Where does Rove get these ideas?

Patrick Ruffini:

Call me crazy, but if you're trying to convince people that you're strong, moaning and wailing and running to the teacher like a 7-year old in the schoolyard might not be the best strategy. As is usually the case when liberals are under attack, the hysterical defensiveness of the response tells you volumes more than the original critique.
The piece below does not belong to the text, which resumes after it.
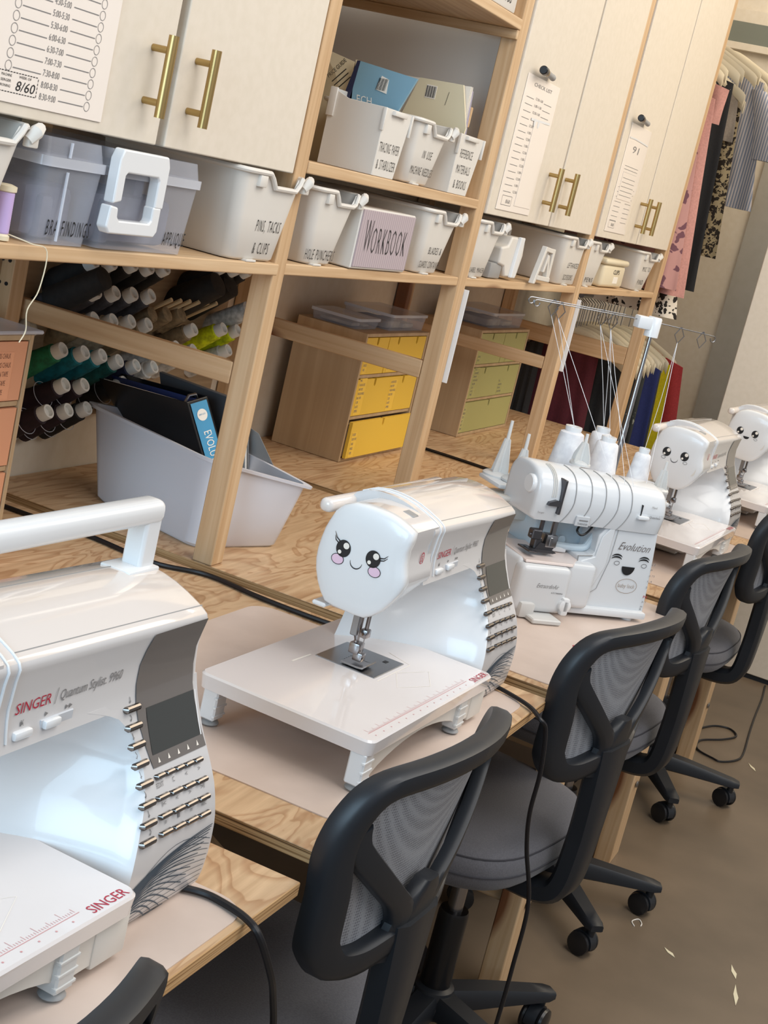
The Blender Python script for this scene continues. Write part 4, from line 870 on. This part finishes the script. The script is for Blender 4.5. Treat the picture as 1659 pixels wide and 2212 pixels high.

Frankly, I don't know where Karl Rove gets these crazy ideas. It's not as if the "rights" of the comrades of Atta at Guantanamo were of concern to liberals or anything. It's not as if a leading liberal Senator was comparing American military personnel to Nazis, and not, say, the Taliban, and it's not as though he was feted at a soiree with well-heeled D.C. establishment types the week after. It's not as if their putative Speaker of the House called the war on Al Qaeda over. It's not as though they nominated someone who insisted upon passing a "global test," who called global terrorism a "nuisance," who said of September 11th, "It didn't change me much at all," who conceded he "couldn't think" on 9/11, who called for a "more sensitive" war on terror. And it's not as though, before nominating that someone, they went wild for someone else who said that we ought not pre-judge Osama bin Laden, or who suggested that the Saudis tipped Bush off about the whole thing, and when he was ultimately disqualified, it was over a half-second failure to modulate, and not such preposterous assertions. It's not as though a documentary attacking the war in Afghanistan and President Bush's immediate response to 9/11 developed a strong enough following to become the nation's #1 film for a weekend, with the chairman of a major party (not this one -- the other one) attending the premiere.